What to produce: Print out the material that follows word for word.

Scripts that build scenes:
-=-=-

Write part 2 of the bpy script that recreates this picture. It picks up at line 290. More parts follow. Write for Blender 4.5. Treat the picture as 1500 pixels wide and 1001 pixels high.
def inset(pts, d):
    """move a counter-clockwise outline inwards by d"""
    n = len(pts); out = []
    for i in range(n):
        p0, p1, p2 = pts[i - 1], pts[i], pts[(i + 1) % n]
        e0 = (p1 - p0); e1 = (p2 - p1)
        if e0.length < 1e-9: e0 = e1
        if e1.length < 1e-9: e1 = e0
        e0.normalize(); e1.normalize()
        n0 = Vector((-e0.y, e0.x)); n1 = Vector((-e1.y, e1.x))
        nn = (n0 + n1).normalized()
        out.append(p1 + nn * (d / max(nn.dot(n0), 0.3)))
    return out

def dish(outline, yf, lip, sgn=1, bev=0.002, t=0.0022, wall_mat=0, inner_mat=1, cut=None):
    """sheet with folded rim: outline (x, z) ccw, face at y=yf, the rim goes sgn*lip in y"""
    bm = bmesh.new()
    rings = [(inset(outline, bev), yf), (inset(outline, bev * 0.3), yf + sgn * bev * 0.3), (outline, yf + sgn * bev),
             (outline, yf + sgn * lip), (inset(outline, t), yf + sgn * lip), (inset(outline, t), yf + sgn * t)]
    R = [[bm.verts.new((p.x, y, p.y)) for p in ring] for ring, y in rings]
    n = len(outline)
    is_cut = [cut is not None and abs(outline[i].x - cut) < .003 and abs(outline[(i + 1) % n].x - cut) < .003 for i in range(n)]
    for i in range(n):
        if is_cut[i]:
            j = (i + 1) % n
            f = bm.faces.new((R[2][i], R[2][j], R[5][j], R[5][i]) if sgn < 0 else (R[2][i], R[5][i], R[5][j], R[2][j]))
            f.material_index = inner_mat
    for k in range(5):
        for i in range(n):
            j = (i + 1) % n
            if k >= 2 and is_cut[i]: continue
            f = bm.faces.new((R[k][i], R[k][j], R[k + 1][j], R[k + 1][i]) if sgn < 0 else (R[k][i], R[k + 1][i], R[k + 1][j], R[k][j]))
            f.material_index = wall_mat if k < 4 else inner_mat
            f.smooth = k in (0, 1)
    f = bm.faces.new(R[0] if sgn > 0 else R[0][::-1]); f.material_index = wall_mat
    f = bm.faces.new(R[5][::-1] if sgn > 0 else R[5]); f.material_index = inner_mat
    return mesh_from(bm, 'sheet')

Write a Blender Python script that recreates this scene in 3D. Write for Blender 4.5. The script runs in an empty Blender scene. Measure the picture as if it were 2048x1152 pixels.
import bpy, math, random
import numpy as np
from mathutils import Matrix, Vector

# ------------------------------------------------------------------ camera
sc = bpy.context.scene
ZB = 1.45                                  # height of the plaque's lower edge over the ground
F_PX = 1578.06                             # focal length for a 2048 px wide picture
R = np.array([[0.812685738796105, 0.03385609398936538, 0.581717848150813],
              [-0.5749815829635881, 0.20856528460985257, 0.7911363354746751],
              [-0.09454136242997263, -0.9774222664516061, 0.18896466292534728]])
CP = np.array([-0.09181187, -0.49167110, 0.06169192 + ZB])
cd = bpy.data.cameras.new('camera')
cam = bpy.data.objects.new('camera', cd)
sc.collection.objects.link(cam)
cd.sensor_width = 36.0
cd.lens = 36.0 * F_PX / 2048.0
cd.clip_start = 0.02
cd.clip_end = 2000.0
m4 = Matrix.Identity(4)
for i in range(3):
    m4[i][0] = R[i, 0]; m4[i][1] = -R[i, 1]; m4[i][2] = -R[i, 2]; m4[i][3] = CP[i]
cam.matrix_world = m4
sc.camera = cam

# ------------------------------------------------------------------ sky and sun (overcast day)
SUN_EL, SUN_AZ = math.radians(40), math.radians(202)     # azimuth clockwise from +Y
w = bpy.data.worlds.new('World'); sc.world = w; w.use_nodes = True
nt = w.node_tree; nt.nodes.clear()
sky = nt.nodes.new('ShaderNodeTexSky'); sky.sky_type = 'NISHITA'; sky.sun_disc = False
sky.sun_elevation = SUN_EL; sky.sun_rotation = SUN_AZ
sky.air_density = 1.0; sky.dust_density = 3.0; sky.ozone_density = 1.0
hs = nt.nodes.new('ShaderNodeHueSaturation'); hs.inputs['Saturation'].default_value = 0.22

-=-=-

Response:
Write part 2 of the bpy script that recreates this picture. It picks up at line 290. More parts follow. Write for Blender 4.5. Treat the picture as 1500 pixels wide and 1001 pixels high.
def inset(pts, d):
    """move a counter-clockwise outline inwards by d"""
    n = len(pts); out = []
    for i in range(n):
        p0, p1, p2 = pts[i - 1], pts[i], pts[(i + 1) % n]
        e0 = (p1 - p0); e1 = (p2 - p1)
        if e0.length < 1e-9: e0 = e1
        if e1.length < 1e-9: e1 = e0
        e0.normalize(); e1.normalize()
        n0 = Vector((-e0.y, e0.x)); n1 = Vector((-e1.y, e1.x))
        nn = (n0 + n1).normalized()
        out.append(p1 + nn * (d / max(nn.dot(n0), 0.3)))
    return out

def dish(outline, yf, lip, sgn=1, bev=0.002, t=0.0022, wall_mat=0, inner_mat=1, cut=None):
    """sheet with folded rim: outline (x, z) ccw, face at y=yf, the rim goes sgn*lip in y"""
    bm = bmesh.new()
    rings = [(inset(outline, bev), yf), (inset(outline, bev * 0.3), yf + sgn * bev * 0.3), (outline, yf + sgn * bev),
             (outline, yf + sgn * lip), (inset(outline, t), yf + sgn * lip), (inset(outline, t), yf + sgn * t)]
    R = [[bm.verts.new((p.x, y, p.y)) for p in ring] for ring, y in rings]
    n = len(outline)
    is_cut = [cut is not None and abs(outline[i].x - cut) < .003 and abs(outline[(i + 1) % n].x - cut) < .003 for i in range(n)]
    for i in range(n):
        if is_cut[i]:
            j = (i + 1) % n
            f = bm.faces.new((R[2][i], R[2][j], R[5][j], R[5][i]) if sgn < 0 else (R[2][i], R[5][i], R[5][j], R[2][j]))
            f.material_index = inner_mat
    for k in range(5):
        for i in range(n):
            j = (i + 1) % n
            if k >= 2 and is_cut[i]: continue
            f = bm.faces.new((R[k][i], R[k][j], R[k + 1][j], R[k + 1][i]) if sgn < 0 else (R[k][i], R[k + 1][i], R[k + 1][j], R[k][j]))
            f.material_index = wall_mat if k < 4 else inner_mat
            f.smooth = k in (0, 1)
    f = bm.faces.new(R[0] if sgn > 0 else R[0][::-1]); f.material_index = wall_mat
    f = bm.faces.new(R[5][::-1] if sgn > 0 else R[5]); f.material_index = inner_mat
    return mesh_from(bm, 'sheet')

Write a Blender Python script that recreates this scene in 3D. Write for Blender 4.5. The script runs in an empty Blender scene. Measure the picture as if it were 2048x1152 pixels.
import bpy, math, random
import numpy as np
from mathutils import Matrix, Vector

# ------------------------------------------------------------------ camera
sc = bpy.context.scene
ZB = 1.45                                  # height of the plaque's lower edge over the ground
F_PX = 1578.06                             # focal length for a 2048 px wide picture
R = np.array([[0.812685738796105, 0.03385609398936538, 0.581717848150813],
              [-0.5749815829635881, 0.20856528460985257, 0.7911363354746751],
              [-0.09454136242997263, -0.9774222664516061, 0.18896466292534728]])
CP = np.array([-0.09181187, -0.49167110, 0.06169192 + ZB])
cd = bpy.data.cameras.new('camera')
cam = bpy.data.objects.new('camera', cd)
sc.collection.objects.link(cam)
cd.sensor_width = 36.0
cd.lens = 36.0 * F_PX / 2048.0
cd.clip_start = 0.02
cd.clip_end = 2000.0
m4 = Matrix.Identity(4)
for i in range(3):
    m4[i][0] = R[i, 0]; m4[i][1] = -R[i, 1]; m4[i][2] = -R[i, 2]; m4[i][3] = CP[i]
cam.matrix_world = m4
sc.camera = cam

# ------------------------------------------------------------------ sky and sun (overcast day)
SUN_EL, SUN_AZ = math.radians(40), math.radians(202)     # azimuth clockwise from +Y
w = bpy.data.worlds.new('World'); sc.world = w; w.use_nodes = True
nt = w.node_tree; nt.nodes.clear()
sky = nt.nodes.new('ShaderNodeTexSky'); sky.sky_type = 'NISHITA'; sky.sun_disc = False
sky.sun_elevation = SUN_EL; sky.sun_rotation = SUN_AZ
sky.air_density = 1.0; sky.dust_density = 3.0; sky.ozone_density = 1.0
hs = nt.nodes.new('ShaderNodeHueSaturation'); hs.inputs['Saturation'].default_value = 0.22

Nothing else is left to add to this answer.